Non c’è due senza tre: dopo La danza delle mozzarelle (2015) e La santa crociata del porco (2017), Wolf Bukowski firma un nuovo saggio ibrido per la collana “Tempi Moderni” di Edizioni Alegre, nel segno, quindi, della continuità rispetto al proprio posizionamento culturale e politico nel panorama editoriale italiano. Anche l’apparente cambio di tematica – dalle trasformazioni del cibo come luogo simbolico sul quale insistono diverse forze economiche, politiche e culturali ai cambiamenti, sempre variamente articolati, dei territori urbani – non deve trarre in inganno: quel che si trova costantemente all’opera, nelle sue pagine, è una critica dell’ideologia dai tratti fortemente operativi.

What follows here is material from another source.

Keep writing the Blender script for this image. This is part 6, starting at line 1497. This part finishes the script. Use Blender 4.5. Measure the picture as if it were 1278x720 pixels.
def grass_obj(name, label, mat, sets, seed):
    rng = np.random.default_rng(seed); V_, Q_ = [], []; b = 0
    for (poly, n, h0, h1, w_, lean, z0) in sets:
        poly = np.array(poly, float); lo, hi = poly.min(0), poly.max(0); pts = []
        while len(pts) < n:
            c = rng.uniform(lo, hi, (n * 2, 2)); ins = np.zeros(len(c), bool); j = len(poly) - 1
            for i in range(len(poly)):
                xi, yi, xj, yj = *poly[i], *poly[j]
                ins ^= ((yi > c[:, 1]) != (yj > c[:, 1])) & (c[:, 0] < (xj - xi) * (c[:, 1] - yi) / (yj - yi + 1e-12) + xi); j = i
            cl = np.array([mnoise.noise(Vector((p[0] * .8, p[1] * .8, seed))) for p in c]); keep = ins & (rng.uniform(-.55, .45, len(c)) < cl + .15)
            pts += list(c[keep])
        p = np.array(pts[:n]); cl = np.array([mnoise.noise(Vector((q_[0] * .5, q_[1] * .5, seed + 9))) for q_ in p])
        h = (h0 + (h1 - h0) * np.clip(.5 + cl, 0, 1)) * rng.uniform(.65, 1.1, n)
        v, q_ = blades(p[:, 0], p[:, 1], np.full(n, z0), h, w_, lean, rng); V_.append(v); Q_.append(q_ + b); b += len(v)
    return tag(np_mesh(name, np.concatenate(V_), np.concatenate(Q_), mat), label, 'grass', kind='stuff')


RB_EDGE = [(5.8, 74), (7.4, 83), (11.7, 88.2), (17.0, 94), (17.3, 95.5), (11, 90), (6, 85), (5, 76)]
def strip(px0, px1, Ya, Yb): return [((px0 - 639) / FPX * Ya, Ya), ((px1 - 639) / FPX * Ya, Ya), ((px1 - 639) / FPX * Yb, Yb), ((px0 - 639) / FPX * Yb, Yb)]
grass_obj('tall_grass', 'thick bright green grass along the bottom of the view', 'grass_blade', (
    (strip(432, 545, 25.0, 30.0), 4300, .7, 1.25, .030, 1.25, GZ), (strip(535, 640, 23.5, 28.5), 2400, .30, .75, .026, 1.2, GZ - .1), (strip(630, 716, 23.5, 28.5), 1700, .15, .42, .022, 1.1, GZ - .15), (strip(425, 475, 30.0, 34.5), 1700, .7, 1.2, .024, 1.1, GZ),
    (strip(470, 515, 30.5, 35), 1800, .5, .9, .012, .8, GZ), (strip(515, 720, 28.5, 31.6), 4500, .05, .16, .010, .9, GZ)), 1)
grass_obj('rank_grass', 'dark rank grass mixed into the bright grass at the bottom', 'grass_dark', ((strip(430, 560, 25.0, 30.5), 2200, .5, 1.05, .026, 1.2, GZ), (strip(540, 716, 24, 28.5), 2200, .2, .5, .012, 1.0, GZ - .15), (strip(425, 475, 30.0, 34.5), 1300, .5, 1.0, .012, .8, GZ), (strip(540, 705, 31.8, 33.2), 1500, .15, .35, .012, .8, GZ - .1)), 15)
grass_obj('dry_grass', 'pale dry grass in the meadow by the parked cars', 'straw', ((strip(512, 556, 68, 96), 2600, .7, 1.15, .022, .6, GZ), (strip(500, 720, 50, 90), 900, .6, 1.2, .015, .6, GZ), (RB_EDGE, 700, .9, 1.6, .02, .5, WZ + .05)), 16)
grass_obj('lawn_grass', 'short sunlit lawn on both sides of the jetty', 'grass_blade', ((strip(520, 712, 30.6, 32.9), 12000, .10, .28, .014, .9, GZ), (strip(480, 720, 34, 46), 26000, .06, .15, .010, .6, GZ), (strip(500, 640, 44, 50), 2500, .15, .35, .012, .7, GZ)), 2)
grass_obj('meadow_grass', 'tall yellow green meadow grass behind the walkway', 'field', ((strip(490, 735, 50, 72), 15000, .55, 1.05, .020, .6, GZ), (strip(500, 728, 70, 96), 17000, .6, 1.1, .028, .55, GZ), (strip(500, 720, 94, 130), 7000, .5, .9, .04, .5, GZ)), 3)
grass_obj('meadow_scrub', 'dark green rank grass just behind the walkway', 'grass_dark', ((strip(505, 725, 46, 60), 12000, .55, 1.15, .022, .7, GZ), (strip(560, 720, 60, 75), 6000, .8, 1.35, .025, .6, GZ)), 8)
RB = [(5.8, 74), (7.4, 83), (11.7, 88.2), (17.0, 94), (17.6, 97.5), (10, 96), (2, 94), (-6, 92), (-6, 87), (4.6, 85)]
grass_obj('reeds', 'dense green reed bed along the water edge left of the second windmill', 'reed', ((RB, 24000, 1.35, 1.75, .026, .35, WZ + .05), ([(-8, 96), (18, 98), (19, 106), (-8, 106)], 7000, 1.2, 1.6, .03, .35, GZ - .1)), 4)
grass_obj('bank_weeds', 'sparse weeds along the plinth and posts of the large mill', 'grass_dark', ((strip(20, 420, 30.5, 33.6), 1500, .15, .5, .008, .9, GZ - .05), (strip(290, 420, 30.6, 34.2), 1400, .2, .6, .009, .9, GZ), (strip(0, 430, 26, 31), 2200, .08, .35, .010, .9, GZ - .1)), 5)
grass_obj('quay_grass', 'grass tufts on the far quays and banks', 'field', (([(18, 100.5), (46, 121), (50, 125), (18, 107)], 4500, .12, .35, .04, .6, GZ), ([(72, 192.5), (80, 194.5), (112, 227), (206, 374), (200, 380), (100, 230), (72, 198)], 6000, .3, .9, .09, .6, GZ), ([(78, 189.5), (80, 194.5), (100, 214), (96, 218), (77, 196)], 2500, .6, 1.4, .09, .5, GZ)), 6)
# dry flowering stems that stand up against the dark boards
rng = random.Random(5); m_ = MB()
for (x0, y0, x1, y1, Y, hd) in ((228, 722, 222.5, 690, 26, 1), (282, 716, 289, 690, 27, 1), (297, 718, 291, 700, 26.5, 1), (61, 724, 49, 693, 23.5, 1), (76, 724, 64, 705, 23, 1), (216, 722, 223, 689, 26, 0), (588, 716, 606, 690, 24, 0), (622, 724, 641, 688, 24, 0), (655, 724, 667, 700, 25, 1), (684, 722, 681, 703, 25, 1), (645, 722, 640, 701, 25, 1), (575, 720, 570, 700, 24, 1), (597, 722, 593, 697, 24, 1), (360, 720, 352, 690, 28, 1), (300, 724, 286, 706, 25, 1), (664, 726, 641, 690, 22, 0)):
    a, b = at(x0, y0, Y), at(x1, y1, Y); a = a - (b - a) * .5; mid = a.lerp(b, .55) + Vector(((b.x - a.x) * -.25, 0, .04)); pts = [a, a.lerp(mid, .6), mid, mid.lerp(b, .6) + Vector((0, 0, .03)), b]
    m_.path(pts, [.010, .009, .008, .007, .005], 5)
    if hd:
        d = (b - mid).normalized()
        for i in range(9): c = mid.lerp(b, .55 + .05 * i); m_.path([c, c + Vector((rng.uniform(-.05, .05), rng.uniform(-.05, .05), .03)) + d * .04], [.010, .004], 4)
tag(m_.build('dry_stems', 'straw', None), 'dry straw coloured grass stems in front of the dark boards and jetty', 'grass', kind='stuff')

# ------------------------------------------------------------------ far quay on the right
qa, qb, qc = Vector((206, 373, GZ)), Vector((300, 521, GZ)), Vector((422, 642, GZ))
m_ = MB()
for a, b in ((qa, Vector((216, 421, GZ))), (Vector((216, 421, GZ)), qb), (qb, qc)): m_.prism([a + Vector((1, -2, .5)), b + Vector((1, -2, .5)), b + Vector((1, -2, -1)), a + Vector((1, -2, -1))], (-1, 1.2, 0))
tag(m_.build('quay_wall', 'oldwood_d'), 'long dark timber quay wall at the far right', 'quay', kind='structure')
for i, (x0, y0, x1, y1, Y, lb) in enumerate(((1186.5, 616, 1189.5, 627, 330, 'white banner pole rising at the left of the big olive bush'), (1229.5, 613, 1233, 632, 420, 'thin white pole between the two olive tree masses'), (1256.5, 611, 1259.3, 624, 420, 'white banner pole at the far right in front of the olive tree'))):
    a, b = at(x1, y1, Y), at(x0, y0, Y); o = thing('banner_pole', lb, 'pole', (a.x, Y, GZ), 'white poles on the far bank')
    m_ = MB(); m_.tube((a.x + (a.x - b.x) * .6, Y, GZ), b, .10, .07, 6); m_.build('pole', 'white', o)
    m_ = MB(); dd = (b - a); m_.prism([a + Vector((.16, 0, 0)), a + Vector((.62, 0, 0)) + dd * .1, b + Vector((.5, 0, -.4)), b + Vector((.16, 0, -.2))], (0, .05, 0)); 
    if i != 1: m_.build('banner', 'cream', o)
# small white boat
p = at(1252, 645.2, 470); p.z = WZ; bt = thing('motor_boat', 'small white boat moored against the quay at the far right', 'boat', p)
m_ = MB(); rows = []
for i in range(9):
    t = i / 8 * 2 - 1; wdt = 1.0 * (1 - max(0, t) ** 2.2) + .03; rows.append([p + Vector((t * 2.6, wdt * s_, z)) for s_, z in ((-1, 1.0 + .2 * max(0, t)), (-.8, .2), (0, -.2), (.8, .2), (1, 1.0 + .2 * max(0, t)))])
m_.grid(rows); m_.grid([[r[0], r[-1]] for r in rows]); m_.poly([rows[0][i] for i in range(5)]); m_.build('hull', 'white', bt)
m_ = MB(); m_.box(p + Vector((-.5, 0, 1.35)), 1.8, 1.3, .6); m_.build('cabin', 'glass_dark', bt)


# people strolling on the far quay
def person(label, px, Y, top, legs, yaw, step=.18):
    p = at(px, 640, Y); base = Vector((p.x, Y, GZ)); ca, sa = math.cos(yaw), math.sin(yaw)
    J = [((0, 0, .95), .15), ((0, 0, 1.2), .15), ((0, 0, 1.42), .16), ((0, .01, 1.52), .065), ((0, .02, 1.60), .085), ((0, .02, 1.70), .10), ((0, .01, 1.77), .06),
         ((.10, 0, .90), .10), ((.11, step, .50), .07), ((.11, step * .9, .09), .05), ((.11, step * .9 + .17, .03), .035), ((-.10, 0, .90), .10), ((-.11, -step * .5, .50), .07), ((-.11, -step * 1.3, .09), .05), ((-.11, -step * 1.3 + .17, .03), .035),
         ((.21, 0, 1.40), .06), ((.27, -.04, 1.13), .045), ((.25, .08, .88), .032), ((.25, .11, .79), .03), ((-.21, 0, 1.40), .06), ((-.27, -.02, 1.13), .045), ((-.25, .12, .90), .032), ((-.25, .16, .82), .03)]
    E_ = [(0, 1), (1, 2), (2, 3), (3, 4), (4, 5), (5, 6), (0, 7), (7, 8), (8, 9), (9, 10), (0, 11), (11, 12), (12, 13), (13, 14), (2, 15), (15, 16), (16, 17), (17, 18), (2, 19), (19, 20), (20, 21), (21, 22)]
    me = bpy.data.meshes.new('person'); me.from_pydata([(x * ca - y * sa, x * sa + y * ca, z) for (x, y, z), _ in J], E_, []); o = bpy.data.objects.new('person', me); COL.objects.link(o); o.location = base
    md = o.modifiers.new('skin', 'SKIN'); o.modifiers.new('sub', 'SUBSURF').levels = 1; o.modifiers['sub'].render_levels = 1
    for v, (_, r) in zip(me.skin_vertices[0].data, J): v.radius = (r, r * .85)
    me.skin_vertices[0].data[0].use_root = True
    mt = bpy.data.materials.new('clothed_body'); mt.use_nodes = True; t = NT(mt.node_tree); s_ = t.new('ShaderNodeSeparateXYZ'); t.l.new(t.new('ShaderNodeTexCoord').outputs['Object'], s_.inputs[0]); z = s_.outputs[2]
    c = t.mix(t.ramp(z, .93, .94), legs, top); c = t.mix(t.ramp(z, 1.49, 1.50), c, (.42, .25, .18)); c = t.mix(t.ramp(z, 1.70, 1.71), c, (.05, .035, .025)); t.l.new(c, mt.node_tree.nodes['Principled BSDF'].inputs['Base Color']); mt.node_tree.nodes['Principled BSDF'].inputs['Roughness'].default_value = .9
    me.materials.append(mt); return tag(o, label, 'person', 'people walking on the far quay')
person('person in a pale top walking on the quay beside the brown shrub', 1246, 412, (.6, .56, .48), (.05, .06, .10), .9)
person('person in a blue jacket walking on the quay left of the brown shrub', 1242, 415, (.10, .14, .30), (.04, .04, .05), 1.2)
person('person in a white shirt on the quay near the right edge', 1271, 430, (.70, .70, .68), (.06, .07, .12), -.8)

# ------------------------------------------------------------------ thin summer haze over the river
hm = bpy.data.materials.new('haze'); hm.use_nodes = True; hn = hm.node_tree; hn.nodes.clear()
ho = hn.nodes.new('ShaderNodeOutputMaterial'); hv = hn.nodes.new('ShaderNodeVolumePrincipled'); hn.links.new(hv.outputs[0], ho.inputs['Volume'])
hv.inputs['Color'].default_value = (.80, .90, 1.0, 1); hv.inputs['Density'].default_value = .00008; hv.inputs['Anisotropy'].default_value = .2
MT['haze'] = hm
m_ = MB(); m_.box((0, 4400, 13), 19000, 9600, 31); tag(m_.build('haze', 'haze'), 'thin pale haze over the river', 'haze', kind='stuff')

Lo si può riscontrare sin dalle prime pagine di questo libro, nelle quali Bukowski traccia la genealogia del “decoro”, e cioè di quel dispositivo securitario che ha origine negli Stati Uniti, con i famosi slogan ideologici della “tolleranza zero” – adeguatamente smontati nel libro – per poi arrivare in Europa, passando per la Gran Bretagna. In Italia, il decoro ha portato, tra gli altri, all’elaborazione dell’ormai ben noto “Daspo urbano”, insieme a una miriade di leggi nazionali e di ordinanze municipali, non di rado aberranti e in contrasto tra loro. Per questa trasformazione ancora in atto, come si diceva, «c’è una sorta di necessario lavoro propedeutico […] ed è quello mirato alla riconoscibilità delle classi sociali. […] Cancellata la classe, le persone saranno da un lato isolate nell’individualismo, e dall’altro confusamente riunite nel nazionalismo, riassumendo così in sé le due polarità del neoliberismo, e cioè quella progressiva e ottimista e quella rabbiosa e sovranista, che non si succedono né si sostituiscono, anzi si completano».
La questione del decoro, dunque, è una questione di classe o meglio, della presunta assenza di classe: puntellandosi sulla frammentazione della classe media e sull’invisibilità dei ceti subalterni, la “battaglia per il decoro”, o anche “contro il degrado”, colpisce soprattutto chi viene rappresentato come “indecoroso”, colpevolizzando la mancanza di risorse economiche o la provenienza da gruppi sociali oggetto di pregiudizio e discriminazione. Saldandosi con l’ideologia del merito, gli indecorosi non sono più soltanto “i poveri che non vogliono lavorare” – secondo l’enunciazione ideologica che è stata propria di tanti luoghi e tempi del capitalismo, dalla seconda rivoluzione industriale sino al razzismo anti-meridionale riattivato dai processi politico-economici di inclusione dell’Italia nell’Unione Europea – ma anche “i poveri che non vogliono farsi aiutare”: altra retorica vuota, se messa a confronto con lo smantellamento del welfare (già ora, più workfare che altro) che è in atto da decenni.
Come segnala Bukowski, tornando a un libro capitale come Cultura di destra di Furio Jesi, “decoro” – così come “sicurezza” o “merito” – è parte delle “idee senza parole”: veicolando l’ideologia delle classi dominanti, tali idee appaiono “né di destra né di sinistra”, ma si rivelano poi funzionali solo alla prima categoria – nella quale, a partire da questo ragionamento, non è difficile includere tanti partiti europei nominalmente “di sinistra”, come dimostra anche il libro, analizzando nel dettaglio Bologna e Firenze come laboratori italiani della trasformazione in atto.
Le idee senza parole, infine, sono estremamente funzionali anche all’atomizzazione della società, ossia alla condizione hobbesiana dell’homo homini lupus: ricordando forse, in sottotraccia, le parole del miliardario americano Warren Buffett – “la guerra di classe esiste e l’abbiamo vinta” – Bukowski sottolinea che quel che si presenta continuamente come “guerra tra poveri”, è, in realtà, una “guerra contro i poveri” e passa attraverso parole d’ordine tanto vuote quanto pericolose.